Copy exactly the lines from the first line of the records below through the line containing "POOL = ThreadPoolExecutor(4)", including both, and nothing else.

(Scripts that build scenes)

==============================

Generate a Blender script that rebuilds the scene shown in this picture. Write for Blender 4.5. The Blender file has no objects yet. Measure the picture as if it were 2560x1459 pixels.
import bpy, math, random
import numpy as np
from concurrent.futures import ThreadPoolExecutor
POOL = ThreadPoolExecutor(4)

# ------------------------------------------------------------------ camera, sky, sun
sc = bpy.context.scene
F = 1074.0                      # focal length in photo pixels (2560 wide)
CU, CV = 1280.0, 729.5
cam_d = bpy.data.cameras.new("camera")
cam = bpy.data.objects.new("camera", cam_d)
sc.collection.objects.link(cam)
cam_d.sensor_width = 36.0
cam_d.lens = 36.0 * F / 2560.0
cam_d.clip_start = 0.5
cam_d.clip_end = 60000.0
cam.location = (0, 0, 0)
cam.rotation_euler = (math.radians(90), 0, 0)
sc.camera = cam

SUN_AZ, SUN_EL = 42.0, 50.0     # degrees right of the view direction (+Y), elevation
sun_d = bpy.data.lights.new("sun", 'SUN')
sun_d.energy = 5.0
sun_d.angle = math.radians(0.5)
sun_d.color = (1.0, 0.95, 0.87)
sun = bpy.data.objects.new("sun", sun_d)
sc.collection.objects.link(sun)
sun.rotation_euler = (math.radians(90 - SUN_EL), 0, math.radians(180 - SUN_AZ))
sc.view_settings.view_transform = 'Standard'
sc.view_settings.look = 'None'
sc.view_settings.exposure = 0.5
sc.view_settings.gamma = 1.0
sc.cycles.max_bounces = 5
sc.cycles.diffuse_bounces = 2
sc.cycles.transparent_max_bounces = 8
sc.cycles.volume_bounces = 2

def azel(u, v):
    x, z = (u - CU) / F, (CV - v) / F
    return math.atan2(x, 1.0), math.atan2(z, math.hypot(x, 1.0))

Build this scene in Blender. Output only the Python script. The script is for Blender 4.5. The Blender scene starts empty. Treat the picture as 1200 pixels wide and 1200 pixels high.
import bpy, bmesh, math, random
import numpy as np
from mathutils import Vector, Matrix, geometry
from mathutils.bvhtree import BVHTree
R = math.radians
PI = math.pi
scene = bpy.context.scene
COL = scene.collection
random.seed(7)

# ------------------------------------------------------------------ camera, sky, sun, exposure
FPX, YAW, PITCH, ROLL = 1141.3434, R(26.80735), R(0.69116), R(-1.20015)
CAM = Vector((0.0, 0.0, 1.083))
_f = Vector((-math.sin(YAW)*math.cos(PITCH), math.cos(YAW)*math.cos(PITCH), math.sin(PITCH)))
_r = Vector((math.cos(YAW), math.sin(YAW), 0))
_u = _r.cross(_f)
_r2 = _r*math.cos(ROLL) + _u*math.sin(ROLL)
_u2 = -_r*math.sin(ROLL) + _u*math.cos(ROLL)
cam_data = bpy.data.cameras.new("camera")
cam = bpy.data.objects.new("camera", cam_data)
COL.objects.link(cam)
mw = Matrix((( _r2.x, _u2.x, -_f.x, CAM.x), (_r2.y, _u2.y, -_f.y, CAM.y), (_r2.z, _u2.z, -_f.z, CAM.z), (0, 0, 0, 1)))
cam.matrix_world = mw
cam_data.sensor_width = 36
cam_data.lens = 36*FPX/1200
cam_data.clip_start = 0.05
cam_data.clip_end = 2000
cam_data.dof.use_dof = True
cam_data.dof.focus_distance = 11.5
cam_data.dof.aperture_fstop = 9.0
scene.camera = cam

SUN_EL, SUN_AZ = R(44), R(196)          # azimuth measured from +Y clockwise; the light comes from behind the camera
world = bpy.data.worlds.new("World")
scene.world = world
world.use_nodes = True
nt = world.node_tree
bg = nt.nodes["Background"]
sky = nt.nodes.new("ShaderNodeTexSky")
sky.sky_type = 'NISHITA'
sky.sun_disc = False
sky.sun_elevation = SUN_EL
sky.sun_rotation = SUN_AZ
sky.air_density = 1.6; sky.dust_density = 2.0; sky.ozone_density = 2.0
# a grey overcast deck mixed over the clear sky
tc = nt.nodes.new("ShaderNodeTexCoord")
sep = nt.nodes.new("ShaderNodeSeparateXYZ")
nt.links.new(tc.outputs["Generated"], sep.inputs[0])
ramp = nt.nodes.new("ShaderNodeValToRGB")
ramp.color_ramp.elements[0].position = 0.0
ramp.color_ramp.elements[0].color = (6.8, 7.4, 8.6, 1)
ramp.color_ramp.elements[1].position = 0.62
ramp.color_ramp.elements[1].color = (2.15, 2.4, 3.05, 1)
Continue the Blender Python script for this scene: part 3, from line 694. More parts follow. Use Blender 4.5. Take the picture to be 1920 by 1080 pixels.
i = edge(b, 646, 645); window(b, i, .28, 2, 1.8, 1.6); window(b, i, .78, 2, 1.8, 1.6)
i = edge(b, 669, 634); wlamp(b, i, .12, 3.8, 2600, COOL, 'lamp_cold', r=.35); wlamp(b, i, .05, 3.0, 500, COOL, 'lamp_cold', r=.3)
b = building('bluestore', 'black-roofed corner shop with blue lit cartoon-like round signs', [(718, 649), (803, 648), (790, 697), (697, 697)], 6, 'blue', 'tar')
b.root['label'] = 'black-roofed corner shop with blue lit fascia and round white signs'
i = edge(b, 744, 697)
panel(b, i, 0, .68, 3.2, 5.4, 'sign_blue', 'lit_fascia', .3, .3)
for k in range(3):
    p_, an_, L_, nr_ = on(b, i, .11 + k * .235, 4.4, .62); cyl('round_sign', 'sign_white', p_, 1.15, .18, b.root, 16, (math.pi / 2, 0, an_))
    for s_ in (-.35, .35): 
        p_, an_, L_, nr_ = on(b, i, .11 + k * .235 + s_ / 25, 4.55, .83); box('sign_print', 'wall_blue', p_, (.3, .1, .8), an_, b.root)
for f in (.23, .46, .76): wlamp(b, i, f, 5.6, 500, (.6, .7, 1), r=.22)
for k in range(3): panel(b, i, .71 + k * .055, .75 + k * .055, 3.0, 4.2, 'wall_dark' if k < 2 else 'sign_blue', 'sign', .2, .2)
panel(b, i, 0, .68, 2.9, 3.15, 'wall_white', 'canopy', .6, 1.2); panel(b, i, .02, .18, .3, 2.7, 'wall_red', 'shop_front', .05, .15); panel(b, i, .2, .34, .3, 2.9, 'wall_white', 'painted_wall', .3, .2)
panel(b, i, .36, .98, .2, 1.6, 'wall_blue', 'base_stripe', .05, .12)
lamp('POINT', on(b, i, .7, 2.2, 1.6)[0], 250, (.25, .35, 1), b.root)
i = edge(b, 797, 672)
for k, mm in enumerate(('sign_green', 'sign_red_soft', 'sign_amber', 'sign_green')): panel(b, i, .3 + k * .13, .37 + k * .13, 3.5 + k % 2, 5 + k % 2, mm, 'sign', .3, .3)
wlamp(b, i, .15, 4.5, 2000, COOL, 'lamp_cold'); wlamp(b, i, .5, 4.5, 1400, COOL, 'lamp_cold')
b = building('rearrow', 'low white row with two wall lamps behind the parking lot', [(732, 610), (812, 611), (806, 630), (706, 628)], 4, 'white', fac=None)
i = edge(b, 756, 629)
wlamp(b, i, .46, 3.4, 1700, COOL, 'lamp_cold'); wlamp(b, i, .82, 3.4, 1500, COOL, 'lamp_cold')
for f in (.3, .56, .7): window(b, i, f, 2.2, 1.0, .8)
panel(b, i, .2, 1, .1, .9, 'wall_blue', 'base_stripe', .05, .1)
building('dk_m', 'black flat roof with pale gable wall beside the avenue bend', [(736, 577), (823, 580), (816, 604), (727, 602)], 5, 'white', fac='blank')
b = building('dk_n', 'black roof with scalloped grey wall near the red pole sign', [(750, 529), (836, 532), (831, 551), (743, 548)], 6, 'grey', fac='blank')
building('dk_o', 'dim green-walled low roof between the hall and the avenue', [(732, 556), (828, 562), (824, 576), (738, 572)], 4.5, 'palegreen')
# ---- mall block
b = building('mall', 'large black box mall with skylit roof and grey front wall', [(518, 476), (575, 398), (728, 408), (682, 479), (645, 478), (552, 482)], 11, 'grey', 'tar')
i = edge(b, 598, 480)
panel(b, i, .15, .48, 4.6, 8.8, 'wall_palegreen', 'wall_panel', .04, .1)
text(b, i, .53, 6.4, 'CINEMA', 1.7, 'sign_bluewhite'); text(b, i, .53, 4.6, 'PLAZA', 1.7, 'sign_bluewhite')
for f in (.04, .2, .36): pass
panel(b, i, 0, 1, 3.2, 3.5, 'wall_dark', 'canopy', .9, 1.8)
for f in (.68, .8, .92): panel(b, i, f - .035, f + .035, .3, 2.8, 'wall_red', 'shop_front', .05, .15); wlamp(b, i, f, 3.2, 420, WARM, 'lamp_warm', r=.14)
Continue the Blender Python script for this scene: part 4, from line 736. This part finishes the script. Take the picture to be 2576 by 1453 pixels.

==============================

Task output ▸
Generate a Blender script that rebuilds the scene shown in this picture. Write for Blender 4.5. The Blender file has no objects yet. Measure the picture as if it were 2560x1459 pixels.
import bpy, math, random
import numpy as np
from concurrent.futures import ThreadPoolExecutor
POOL = ThreadPoolExecutor(4)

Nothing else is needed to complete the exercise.